C’est précisément le visage de cette héroïne immortalisée dans la célèbre série de tableaux baptisée Lipstick, qui développe ses courbes sensuelles sur le cadran des deux nouvelles montres féminines présentées par Hublot en présence de l’artiste à Monaco le dernier jour de février. On ne présente pas Hublot. La maison est jeune (elle a été fondée en 1980) et cette jeunesse constitue précisément sa force. Il faut se rappeler l’explosion de surprise et d’envie qui se propagea en 2005 lors de la première présentation à la foire de Bâle du premier modèle Big Bang. L'aspect sportif et élégant, le bracelet en caoutchouc, les vis, la superposition inédite de matériaux firent de cette montre le symbole d’une génération. Ce fut aussi l’affirmation définitive d’un concept (maintes fois primé) dont la pertinence continue d’étonner aujourd’hui : l’Art de la fusion.
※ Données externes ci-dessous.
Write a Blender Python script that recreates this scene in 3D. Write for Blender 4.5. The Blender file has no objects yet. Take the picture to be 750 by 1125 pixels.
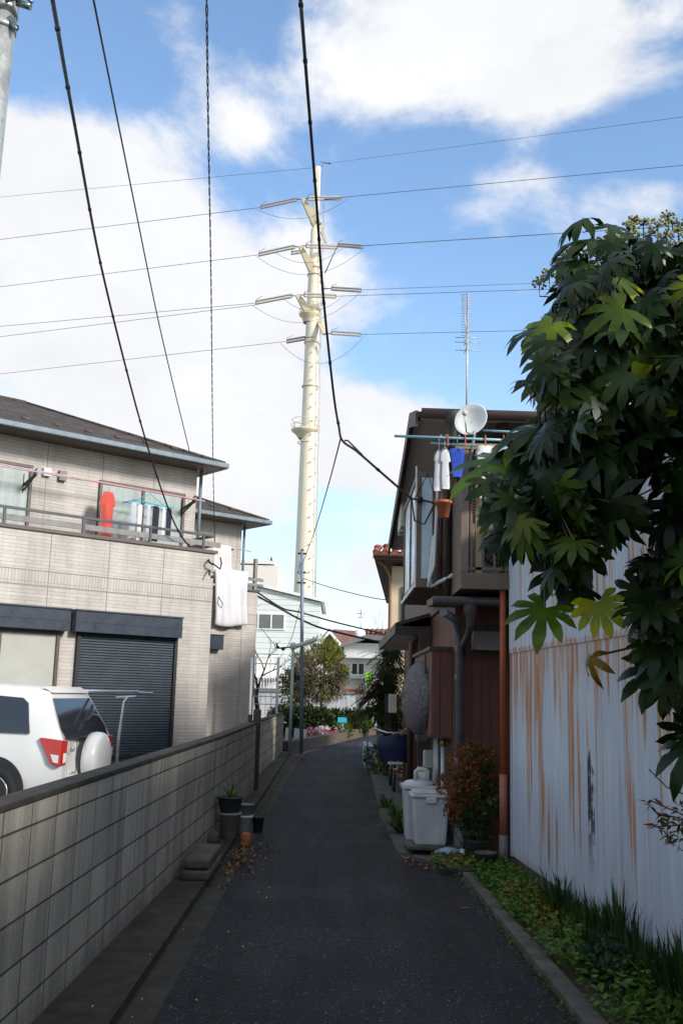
import bpy, math, random
from mathutils import Vector, Matrix, Quaternion
R_ = random.Random(7)
sc = bpy.context.scene; C = sc.collection
# ---------------------------------------------------------------- camera model (750x1125 photo)
F_=1094.0; PW=750.0; PH=1125.0; roll=math.radians(1.55)
pitch=math.atan((761-562.5)*math.cos(roll)/F_); CZ=1.6
cp,sp=math.cos(pitch),math.sin(pitch); cr,sr=math.cos(roll),math.sin(roll)
FW=Vector((0,cp,sp)); U0=Vector((0,-sp,cp))
RT=Vector((cr,0,0))+U0*sr; UP=U0*cr-Vector((sr,0,0))
def ray(x,y): return FW+RT*((x-PW/2)/F_)+UP*((PH/2-y)/F_)
def P(x,y,Y):
    d=ray(x,y); t=Y/d.y; return Vector((d.x*t,Y,CZ+d.z*t))
def proj(p):
    v=Vector(p)-Vector((0,0,CZ)); z=v.dot(FW)
    return (PW/2+F_*v.dot(RT)/z, PH/2-F_*v.dot(UP)/z)
# ---------------------------------------------------------------- mesh helper
class MB:
    def __init__(s): s.v=[]; s.f=[]; s.c=[]; s.smooth=[]; s.col=None; s.hascol=False
    def add(s,verts,faces,smooth=False):
        n=len(s.v); s.v+= [Vector(v) for v in verts]
        for f in faces:
            s.f.append([n+i for i in f]); s.c.append(s.col); s.smooth.append(smooth)
        return s
    def box(s,x0,x1,y0,y1,z0,z1,M=None):
        vs=[(x,y,z) for z in (z0,z1) for (x,y) in ((x0,y0),(x1,y0),(x1,y1),(x0,y1))]
        if M: vs=[M(Vector(v)) for v in vs]
        return s.add(vs,[(3,2,1,0),(4,5,6,7),(0,1,5,4),(1,2,6,5),(2,3,7,6),(3,0,4,7)])
    def bar(s,a,b,w,h,up=(0,0,1)):
        a=Vector(a);b=Vector(b);d=(b-a).normalized();u=Vector(up)
        if abs(d.dot(u))>.98: u=Vector((0,1,0))
        l=d.cross(u).normalized();u=l.cross(d)
        vs=[p+l*i*w/2+u*j*h/2 for p in (a,b) for (i,j) in ((-1,-1),(1,-1),(1,1),(-1,1))]
        return s.add(vs,[(3,2,1,0),(4,5,6,7),(0,1,5,4),(1,2,6,5),(2,3,7,6),(3,0,4,7)])
    def tube(s,pts,r,n=8,cap=True):
        pts=[Vector(p) for p in pts]; rs=r if isinstance(r,(list,tuple)) else [r]*len(pts)
        m=len(pts); vs=[]; prev=None
        for i,p in enumerate(pts):
            d=(pts[min(i+1,m-1)]-pts[max(i-1,0)])
            if d.length<1e-9: d=Vector((0,0,1))
            d.normalize()
            if prev is None:
                a=Vector((0,0,1)) if abs(d.z)<.9 else Vector((1,0,0)); l=d.cross(a).normalized()
            else:
                l=prev-d*prev.dot(d); l.normalize()
            prev=l; u=d.cross(l)
            vs+=[p+(l*math.cos(2*math.pi*k/n)+u*math.sin(2*math.pi*k/n))*rs[i] for k in range(n)]
        fs=[(i*n+k,i*n+(k+1)%n,(i+1)*n+(k+1)%n,(i+1)*n+k) for i in range(m-1) for k in range(n)]
        s.add(vs,fs,True)
        if cap:
            b=len(s.v)-len(vs)
            s.f.append([b+k for k in range(n)][::-1]); s.c.append(s.col); s.smooth.append(False)
            s.f.append([b+(m-1)*n+k for k in range(n)]); s.c.append(s.col); s.smooth.append(False)
        return s
    def prism(s,poly,a,b):      # poly: list of points (3d) extruded by vector from a(0) to b
        n=len(poly); A=[Vector(p)+Vector(a) for p in poly]; B=[Vector(p)+Vector(b) for p in poly]
        return s.add(A+B,[tuple(range(n))[::-1],tuple(range(n,2*n))]+[(i,(i+1)%n,n+(i+1)%n,n+i) for i in range(n)])
    def quad(s,a,b,c,d): return s.add([a,b,c,d],[(0,1,2,3)])
    def lathe(s,prof,c,n=24,axis='z'):
        vs=[];c=Vector(c)
        for (r,h) in prof:
            for k in range(n):
                a=2*math.pi*k/n; x,y=r*math.cos(a),r*math.sin(a)
                vs.append(c+(Vector((x,y,h)) if axis=='z' else Vector((h,x,y)) if axis=='x' else Vector((x,h,y))))
        m=len(prof)
        return s.add(vs,[(i*n+k,i*n+(k+1)%n,(i+1)*n+(k+1)%n,(i+1)*n+k) for i in range(m-1) for k in range(n)],True)
    def ball(s,c,r,n=8,m=5,sq=(1,1,1)):
        c=Vector(c);vs=[]
        for j in range(m+1):
            t=math.pi*j/m
            for k in range(n):
                a=2*math.pi*k/n; vs.append(c+Vector((math.sin(t)*math.cos(a)*r*sq[0],math.sin(t)*math.sin(a)*r*sq[1],math.cos(t)*r*sq[2])))
        return s.add(vs,[(j*n+k,(j+1)*n+k,(j+1)*n+(k+1)%n,j*n+(k+1)%n) for j in range(m) for k in range(n)],True)
    def build(s,name,m,parent=None,bevel=0,kind=None,label=None,cat=None,group=None,solid=0,sub=0):
        me=bpy.data.meshes.new(name); vs=s.v; loc=Vector((0,0,0))
        root=parent
        while root is not None and root.parent is not None: root=root.parent
        if root is not None:
            iw=root.matrix_basis.inverted(); vs=[iw@v for v in vs]
        elif kind!='structure' and vs:
            xs=[v.x for v in vs];ys=[v.y for v in vs];zs=[v.z for v in vs]
            loc=Vector(((min(xs)+max(xs))/2,(min(ys)+max(ys))/2,min(zs))); vs=[v-loc for v in vs]
        me.from_pydata([tuple(v) for v in vs],[],s.f)
        me.polygons.foreach_set('use_smooth',s.smooth)
        if any(c is not None for c in s.c):
            ca=me.color_attributes.new('tint','FLOAT_COLOR','CORNER'); buf=[]
            for f,c in zip(s.f,s.c):
                c=c or (1,1,1)
                for _ in f: buf+= [c[0],c[1],c[2],1]
            ca.data.foreach_set('color',buf)
        me.materials.append(m); me.update()
        o=bpy.data.objects.new(name,me); C.objects.link(o); o.location=loc
        if parent is not None:
            o.parent=parent
            # children of parts: parts sit at identity, so the same root frame holds
        if bevel:
            b=o.modifiers.new('b','BEVEL'); b.width=bevel; b.segments=2; b.limit_method='ANGLE'; b.angle_limit=math.radians(40)
        if solid:
            q=o.modifiers.new('s','SOLIDIFY'); q.thickness=solid; q.offset=0
        if sub:
            q=o.modifiers.new('u','SUBSURF'); q.levels=sub; q.render_levels=sub
        if kind: o['kind']=kind
        if label: o['label']=label
        if cat: o['category']=cat
        if group: o['group']=group
        return o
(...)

« Une approche marketing rationnelle, mais pas clinique »

Cet art de la fusion peut se résumer ainsi : l’association d’objets et de matériaux qui n’apparaissent jamais ensemble dans les conditions normales de l’existence. Cela peut être par exemple du caoutchouc et de l’or : le premier est récolté sur un arbre tandis que le second provient des entrailles de la Terre. L’association de ces éléments provoque un contraste saisissant qui donne l’impression de marier le passé et l’avenir. C’est clair, net, puissant. Cette aptitude à conjuguer, à fusionner deux éléments inattendus, ce « pas de côté » comme on dit dans le milieu de la danse s’exprime aussi dans l’art de la rencontre. Hublot ne cesse en effet, avec une vigueur saisissante, d’initier des collaborations qui font sens. Des rencontres initiées sur le signe du plaisir véritable. Un plaisir qui tempère agréablement les ressorts inévitables et nécessaires du marketing. « Nous avons une approche rationnelle, mais pas clinique, confirme Philippe Tardivel, directeur marketing de Hublot. On veut que les gens soient à l’aise avec la modernité. C’est notre définition du luxe contemporain. Notre art horloger est tourné vers l’avenir. »
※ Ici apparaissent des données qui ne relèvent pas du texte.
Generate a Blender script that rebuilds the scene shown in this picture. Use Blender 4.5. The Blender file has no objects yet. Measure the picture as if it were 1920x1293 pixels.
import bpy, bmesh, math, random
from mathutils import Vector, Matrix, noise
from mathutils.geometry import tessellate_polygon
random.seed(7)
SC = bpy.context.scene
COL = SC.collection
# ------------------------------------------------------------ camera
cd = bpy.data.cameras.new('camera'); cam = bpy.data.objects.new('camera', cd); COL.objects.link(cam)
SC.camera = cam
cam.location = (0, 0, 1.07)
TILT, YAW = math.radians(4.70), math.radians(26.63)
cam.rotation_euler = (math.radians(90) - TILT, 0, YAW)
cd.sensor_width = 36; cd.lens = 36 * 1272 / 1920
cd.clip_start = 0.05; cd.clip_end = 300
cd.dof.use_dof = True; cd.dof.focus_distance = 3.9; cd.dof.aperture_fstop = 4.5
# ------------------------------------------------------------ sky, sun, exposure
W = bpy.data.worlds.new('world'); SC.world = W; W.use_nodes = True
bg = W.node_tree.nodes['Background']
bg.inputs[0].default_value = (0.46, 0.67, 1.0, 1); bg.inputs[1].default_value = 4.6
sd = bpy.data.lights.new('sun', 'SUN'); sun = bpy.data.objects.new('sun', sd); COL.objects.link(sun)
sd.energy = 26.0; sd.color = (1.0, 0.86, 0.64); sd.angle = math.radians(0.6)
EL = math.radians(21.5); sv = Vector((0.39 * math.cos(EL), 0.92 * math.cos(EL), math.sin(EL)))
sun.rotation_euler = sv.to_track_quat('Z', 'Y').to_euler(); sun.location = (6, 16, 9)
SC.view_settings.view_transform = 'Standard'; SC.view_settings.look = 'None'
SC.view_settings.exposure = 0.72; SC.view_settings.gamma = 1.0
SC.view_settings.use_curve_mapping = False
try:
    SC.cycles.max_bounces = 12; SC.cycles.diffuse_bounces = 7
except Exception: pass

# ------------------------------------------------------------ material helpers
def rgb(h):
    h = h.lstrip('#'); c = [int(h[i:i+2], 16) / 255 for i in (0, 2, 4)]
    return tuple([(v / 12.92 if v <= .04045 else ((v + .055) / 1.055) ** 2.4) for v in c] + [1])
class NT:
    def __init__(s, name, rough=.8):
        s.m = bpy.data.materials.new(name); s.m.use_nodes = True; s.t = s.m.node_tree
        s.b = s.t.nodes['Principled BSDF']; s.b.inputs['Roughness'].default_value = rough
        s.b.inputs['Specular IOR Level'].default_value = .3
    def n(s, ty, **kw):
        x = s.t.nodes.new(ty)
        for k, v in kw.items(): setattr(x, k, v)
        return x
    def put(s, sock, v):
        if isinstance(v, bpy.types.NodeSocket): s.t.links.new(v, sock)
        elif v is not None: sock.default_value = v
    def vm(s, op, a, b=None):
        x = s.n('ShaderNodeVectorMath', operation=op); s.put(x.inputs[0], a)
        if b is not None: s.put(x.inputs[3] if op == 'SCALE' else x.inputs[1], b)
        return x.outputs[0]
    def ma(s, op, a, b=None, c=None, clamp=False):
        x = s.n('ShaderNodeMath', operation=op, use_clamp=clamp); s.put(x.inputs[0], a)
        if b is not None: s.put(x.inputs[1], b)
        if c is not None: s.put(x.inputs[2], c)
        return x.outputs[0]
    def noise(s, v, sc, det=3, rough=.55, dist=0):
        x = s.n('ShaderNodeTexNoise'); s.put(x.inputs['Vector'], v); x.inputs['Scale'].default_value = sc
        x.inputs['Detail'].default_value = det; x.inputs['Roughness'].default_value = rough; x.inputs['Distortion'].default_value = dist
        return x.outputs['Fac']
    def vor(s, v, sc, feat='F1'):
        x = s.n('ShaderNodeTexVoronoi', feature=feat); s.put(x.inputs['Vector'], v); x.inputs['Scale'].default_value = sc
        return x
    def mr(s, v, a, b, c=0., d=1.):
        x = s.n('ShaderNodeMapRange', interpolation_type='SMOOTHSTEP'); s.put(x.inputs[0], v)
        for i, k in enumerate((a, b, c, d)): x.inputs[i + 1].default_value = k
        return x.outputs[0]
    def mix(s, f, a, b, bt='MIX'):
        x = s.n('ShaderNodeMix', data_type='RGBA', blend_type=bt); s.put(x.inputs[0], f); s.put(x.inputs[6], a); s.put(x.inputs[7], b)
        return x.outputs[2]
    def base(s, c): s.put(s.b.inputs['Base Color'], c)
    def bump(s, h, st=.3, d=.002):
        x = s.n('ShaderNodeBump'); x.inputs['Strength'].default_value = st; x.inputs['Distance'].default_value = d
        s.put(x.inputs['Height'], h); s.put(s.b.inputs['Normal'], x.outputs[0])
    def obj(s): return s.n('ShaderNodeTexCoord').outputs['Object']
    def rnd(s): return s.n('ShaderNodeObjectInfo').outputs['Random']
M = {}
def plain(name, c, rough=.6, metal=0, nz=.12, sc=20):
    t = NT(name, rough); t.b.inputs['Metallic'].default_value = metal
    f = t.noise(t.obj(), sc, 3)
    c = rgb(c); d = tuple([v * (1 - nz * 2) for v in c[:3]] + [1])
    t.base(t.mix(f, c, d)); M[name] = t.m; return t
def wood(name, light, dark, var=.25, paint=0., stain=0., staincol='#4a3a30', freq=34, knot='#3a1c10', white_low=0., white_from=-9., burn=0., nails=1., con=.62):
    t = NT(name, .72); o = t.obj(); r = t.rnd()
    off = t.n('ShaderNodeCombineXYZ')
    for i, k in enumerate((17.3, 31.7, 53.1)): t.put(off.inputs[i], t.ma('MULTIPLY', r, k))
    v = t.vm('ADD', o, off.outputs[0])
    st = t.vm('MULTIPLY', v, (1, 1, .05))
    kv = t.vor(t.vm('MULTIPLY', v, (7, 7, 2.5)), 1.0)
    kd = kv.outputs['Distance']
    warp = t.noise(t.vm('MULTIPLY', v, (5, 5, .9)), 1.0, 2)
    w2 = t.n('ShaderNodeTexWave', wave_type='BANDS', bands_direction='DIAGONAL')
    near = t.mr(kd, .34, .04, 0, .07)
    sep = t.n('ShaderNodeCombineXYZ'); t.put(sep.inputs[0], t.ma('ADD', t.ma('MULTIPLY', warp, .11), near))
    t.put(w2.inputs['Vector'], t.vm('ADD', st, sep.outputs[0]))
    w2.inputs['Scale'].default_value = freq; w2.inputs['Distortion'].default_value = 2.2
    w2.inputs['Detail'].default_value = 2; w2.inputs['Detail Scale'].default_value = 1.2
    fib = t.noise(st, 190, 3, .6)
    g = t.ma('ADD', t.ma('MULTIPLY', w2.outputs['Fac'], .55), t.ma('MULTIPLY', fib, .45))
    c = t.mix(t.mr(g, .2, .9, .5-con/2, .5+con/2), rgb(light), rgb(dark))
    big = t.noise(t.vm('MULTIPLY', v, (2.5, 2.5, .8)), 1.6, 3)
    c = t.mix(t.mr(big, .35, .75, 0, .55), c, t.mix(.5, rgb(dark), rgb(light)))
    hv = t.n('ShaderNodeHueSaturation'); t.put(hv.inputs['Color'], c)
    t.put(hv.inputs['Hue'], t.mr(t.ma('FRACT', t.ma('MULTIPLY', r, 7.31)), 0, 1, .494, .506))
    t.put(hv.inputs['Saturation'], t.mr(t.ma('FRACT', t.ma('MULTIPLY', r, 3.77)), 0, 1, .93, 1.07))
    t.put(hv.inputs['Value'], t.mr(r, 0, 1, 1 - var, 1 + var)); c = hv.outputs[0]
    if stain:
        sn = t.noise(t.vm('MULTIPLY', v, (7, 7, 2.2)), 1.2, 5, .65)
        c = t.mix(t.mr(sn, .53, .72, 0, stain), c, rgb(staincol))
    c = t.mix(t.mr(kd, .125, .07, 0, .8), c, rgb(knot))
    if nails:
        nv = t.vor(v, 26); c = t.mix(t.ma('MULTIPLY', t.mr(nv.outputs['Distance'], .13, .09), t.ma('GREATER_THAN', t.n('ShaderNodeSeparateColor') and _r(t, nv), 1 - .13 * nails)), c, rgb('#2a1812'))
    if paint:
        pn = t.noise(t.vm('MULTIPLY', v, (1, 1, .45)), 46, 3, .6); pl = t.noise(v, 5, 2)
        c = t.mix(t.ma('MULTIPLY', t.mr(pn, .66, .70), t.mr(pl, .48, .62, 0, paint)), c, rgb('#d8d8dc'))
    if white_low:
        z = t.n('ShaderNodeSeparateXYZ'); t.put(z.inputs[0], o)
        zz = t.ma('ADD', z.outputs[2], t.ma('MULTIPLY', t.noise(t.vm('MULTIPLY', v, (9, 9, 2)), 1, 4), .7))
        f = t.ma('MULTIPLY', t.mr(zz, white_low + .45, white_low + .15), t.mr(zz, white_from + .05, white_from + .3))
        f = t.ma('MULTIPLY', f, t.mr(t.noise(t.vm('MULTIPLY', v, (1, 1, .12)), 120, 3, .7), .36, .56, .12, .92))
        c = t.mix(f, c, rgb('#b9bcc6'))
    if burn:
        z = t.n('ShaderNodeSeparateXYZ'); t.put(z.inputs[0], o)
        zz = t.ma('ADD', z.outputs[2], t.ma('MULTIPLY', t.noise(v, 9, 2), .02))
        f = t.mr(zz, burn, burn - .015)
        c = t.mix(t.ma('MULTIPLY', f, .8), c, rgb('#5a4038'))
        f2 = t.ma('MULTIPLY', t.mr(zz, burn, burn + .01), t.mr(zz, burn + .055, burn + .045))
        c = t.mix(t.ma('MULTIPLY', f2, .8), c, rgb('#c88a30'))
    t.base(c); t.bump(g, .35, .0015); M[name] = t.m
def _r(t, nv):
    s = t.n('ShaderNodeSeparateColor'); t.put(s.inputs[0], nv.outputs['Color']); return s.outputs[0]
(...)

28 février, le climat est merveilleusement doux ce soir. Sur la haute vitrine de la boutique monégasque de Hublot, se détachent les couleurs flamboyantes de l’œuvre iconique de Marc Ferrero autour du slogan : Hublot love Art. Les clients sont venus en nombre découvrir les deux nouveaux garde-temps nés de la collaboration entre l’artiste ézasque et la marque suisse. Les deux modèles dévoilés passent avec une vitesse prodigieuse de poignets en poignets (il faut choisir entre le modèle bleu constellé de topazes et le modèle incarnat, serti de spinelle rouge) sous les regards concupiscent des femmes mais aussi des hommes : il est vrai que les deux modèles s’avèrent totalement mixtes. Le coffret, livré avec le garde-temps et ses deux bracelets (l’un en cuir, l’autre en alligator et caoutchouc), créé lui aussi l’enthousiasme : « une œuvre d’art » répètent plusieurs clients. « Tu me réserves le numéro 3 » demande l’un d’eux au directeur de la boutique (en effet, les deux modèles, numérotés, sont en édition limité à 50 exemplaires chacun. Marc Ferrero, au milieu de cette foule admirative, a des yeux d’enfants « Mes tableaux ne sont pas dans les musées, confie-t-il. Non seulement ça ne me dérange pas, mais ça me fait plaisir : ça me rend fier de savoir qu’on achète mes œuvres pour les avoir chez eux ». Marc Ferrero n’est pas un artiste maudit, c’est un artiste heureux.